Gdy zawodnicy zabrali się za szybkie próby, to na czoło wysunął się Carlos Sainz w Williamsie. Na trasie robiło się całkiem tłoczno, przez co Lando Norris i Yuki Tsunoda urządzili sobie nawet mały pojedynek, walcząc o pozycje i psując swoje kółka.

Sezon pechowo rozpoczął za to Ollie Bearman, który w drugiej połowie treningu poważnie rozbił się w sekcji 9-10, a dokładniej już za zakrętem nr 10. To tam, przy wierzchołku, wpadł w podsterowność, która wyniosła go szeroko na tarkę i pułapkę żwirową. Przy tej prędkości opanowanie samochodu na żwirze graniczyło z cudem i ostatecznie Brytyjczyk uderzył w bandy. Kontakt był do tego stopnia mocny, że z auta odpadło koło. To spowodowało wywieszenie drugiej czerwonej flagi w tej sesji.

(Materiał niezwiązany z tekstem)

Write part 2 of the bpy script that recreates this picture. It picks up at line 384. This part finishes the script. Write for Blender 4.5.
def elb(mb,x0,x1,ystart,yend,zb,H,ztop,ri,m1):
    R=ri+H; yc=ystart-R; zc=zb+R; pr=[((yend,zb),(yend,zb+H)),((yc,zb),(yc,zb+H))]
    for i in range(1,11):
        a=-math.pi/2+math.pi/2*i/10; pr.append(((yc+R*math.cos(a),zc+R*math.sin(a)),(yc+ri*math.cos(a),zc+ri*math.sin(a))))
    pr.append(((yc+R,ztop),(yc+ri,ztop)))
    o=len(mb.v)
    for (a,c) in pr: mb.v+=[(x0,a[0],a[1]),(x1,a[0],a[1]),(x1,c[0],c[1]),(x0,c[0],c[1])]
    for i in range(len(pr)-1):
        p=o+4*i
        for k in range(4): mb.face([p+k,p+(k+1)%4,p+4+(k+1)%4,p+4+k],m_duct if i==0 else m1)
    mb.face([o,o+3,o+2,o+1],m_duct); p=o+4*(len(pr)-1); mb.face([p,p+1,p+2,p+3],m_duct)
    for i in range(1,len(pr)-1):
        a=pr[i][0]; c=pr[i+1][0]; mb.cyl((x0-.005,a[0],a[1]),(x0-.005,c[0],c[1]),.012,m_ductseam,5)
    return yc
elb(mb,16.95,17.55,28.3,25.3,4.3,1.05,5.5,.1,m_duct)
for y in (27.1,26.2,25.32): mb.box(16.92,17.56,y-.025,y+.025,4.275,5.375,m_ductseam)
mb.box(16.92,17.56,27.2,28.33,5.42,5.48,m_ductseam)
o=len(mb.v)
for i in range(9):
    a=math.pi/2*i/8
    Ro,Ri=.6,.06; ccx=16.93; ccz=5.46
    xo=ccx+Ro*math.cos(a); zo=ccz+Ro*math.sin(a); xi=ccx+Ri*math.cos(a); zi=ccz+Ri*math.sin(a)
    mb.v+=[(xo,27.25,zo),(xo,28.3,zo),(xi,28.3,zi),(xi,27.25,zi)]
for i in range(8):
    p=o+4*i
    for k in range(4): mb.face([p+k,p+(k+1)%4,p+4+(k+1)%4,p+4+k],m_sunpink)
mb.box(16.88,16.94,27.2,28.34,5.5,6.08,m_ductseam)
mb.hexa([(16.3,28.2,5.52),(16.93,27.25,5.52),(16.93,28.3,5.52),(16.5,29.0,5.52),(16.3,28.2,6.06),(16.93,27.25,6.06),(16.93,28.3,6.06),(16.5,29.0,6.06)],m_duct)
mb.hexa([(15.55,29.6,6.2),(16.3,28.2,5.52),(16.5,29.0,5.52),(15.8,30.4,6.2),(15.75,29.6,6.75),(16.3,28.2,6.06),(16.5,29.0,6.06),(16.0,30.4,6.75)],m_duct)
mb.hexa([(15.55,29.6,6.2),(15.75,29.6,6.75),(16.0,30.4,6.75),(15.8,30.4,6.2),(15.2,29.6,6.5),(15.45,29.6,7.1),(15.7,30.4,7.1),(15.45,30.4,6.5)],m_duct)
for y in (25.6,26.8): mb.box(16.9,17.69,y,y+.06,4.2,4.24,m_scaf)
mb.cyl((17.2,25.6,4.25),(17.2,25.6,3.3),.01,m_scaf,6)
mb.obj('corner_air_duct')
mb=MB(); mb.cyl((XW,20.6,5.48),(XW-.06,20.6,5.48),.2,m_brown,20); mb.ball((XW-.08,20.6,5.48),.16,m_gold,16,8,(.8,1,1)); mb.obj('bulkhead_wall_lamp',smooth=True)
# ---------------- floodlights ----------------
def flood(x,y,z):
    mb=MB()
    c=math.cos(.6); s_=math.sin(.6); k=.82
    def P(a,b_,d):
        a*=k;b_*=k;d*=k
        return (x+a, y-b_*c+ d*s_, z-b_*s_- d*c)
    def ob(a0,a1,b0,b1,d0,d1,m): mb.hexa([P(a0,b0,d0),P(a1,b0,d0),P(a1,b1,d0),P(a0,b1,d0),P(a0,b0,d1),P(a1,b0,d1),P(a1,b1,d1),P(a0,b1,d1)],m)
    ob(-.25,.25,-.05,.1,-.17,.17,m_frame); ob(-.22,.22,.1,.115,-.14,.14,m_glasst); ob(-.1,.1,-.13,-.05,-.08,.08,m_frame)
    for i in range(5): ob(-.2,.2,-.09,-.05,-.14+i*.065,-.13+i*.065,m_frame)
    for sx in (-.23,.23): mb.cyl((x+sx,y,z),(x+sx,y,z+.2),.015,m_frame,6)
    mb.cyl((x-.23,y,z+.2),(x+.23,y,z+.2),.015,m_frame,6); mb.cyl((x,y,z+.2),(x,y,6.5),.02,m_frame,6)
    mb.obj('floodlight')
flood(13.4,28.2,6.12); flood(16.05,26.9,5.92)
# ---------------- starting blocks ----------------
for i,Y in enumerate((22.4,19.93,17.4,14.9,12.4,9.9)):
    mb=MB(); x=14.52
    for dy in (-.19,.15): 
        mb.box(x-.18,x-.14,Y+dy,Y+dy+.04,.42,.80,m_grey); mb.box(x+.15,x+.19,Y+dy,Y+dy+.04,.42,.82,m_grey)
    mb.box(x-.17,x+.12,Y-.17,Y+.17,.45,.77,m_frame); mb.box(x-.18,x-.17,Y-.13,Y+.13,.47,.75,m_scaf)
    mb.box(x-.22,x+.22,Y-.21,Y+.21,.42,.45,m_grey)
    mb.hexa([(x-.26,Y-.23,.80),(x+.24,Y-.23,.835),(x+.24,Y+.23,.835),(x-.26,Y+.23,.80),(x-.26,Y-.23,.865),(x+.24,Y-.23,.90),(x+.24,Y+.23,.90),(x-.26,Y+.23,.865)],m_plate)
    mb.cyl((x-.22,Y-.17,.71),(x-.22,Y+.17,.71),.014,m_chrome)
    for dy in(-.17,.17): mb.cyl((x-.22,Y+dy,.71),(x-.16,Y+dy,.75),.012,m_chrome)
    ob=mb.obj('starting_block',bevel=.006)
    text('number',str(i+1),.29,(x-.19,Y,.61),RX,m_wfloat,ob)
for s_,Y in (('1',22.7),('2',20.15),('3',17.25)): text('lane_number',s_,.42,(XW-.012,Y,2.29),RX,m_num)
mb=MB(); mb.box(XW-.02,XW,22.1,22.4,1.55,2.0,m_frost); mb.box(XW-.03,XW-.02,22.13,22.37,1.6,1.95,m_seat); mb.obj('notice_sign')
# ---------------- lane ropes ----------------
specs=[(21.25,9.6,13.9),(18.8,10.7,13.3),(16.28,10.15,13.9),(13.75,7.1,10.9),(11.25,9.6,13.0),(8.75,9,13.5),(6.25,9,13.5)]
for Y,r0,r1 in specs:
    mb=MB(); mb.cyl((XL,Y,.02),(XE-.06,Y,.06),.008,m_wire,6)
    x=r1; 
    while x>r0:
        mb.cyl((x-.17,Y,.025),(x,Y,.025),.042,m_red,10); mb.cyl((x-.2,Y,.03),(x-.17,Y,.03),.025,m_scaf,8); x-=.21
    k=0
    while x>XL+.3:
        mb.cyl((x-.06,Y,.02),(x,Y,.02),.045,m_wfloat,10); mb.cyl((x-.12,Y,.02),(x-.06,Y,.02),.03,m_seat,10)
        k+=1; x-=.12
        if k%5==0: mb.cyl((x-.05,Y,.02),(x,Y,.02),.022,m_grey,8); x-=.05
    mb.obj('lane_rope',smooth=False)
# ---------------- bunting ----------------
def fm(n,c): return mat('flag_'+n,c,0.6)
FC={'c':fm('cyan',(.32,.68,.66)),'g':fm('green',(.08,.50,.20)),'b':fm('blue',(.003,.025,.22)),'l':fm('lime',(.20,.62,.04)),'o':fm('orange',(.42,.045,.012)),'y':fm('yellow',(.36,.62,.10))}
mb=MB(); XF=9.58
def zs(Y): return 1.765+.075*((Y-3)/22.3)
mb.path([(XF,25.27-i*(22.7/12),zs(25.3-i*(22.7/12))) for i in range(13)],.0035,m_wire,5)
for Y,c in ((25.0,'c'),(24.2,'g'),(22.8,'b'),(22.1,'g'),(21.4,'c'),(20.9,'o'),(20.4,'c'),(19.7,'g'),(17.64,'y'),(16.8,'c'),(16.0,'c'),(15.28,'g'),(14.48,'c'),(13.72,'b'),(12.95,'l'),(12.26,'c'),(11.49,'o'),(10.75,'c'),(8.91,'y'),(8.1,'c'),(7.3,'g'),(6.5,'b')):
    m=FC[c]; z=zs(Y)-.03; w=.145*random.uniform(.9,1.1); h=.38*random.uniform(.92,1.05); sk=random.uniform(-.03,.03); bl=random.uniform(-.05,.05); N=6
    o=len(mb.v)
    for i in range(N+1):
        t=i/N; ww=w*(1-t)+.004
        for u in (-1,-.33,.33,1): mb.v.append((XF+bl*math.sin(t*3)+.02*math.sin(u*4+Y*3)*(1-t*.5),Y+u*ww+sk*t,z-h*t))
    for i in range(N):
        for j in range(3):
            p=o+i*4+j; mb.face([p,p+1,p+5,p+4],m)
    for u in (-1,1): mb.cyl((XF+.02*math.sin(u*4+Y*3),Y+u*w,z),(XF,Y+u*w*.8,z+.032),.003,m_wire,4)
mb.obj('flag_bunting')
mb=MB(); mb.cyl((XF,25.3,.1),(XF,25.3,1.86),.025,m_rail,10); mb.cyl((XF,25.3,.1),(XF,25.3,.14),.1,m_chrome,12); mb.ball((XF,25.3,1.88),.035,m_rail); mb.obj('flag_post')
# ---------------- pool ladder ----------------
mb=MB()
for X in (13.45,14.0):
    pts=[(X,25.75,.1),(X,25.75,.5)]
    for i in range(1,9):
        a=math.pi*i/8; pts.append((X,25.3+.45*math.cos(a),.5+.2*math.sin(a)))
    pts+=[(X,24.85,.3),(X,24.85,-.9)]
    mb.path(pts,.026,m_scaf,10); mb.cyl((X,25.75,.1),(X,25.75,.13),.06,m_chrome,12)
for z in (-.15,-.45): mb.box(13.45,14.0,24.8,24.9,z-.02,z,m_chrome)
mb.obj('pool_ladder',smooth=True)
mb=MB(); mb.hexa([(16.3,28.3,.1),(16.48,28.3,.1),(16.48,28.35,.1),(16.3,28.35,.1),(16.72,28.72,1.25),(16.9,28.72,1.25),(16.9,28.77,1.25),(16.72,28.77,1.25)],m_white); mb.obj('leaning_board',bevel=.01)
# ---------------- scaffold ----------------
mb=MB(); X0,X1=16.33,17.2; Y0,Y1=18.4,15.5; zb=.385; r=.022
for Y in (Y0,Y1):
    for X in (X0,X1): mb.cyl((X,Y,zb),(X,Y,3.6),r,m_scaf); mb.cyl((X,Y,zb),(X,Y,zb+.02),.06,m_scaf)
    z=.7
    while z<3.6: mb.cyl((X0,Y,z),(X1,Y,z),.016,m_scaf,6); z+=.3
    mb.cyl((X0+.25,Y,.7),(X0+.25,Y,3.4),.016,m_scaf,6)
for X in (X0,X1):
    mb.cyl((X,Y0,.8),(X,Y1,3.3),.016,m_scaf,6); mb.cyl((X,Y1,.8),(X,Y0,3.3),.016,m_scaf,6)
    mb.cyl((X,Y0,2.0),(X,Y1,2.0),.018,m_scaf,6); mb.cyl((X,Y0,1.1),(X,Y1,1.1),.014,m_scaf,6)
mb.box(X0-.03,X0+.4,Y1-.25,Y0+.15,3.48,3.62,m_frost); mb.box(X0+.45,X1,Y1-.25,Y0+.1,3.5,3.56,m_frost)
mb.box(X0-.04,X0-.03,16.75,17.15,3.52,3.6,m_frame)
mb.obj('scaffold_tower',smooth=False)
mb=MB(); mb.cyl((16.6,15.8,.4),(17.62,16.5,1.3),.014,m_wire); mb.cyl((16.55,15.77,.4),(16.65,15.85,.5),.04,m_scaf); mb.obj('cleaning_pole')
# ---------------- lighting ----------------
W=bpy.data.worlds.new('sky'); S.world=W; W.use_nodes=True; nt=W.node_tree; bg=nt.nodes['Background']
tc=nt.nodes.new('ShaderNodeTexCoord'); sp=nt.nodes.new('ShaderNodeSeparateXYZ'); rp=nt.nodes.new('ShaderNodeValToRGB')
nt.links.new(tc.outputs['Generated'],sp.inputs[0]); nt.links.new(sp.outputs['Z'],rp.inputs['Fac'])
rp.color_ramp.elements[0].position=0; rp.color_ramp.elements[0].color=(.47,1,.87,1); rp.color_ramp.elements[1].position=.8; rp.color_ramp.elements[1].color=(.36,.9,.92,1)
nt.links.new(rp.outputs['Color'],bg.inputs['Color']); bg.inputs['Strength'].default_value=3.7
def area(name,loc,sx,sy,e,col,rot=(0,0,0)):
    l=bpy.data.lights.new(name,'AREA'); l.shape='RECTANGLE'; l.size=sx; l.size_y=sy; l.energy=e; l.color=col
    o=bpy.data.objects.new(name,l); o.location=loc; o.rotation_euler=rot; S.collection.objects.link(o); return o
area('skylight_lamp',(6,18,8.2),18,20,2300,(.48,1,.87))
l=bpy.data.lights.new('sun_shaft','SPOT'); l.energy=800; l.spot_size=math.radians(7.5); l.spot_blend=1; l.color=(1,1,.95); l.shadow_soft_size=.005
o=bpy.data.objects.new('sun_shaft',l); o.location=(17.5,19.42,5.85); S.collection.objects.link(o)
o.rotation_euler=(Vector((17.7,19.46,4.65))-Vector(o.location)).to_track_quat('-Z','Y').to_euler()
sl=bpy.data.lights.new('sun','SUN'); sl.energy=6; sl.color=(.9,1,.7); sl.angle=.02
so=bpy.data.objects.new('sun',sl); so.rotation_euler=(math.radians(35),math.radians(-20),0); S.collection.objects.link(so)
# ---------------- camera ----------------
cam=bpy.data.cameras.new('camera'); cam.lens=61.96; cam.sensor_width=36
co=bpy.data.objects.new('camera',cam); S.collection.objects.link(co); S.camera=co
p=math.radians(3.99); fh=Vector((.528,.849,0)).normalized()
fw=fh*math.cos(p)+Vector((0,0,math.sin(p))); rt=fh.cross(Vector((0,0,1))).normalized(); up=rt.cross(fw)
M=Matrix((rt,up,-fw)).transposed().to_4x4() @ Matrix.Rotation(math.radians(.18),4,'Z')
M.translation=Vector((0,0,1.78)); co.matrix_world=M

Zielone flagi pojawiły się na 11 minut przed końcem treningu. Spektakularną końcówkę sesji zapewnił wszystkim George Russell. Kierowca Mercedesa zahaczył o trawę na wyjściu z zakrętu, po czym zaledwie centymetry dzieliły go od znalezienia się w podobnym położeniu co Bearman - na szczęście przy mniejszej prędkości, bo jadąc w innym miejscu, zdołał się uratować.

Ostatecznie najszybszym zawodnikiem pierwszego treningu został Lando Norris (1:17.252), a czołową trójkę uzupełnili Carlos Sainz (1:17.401) i Charles Leclerc (1:17.461).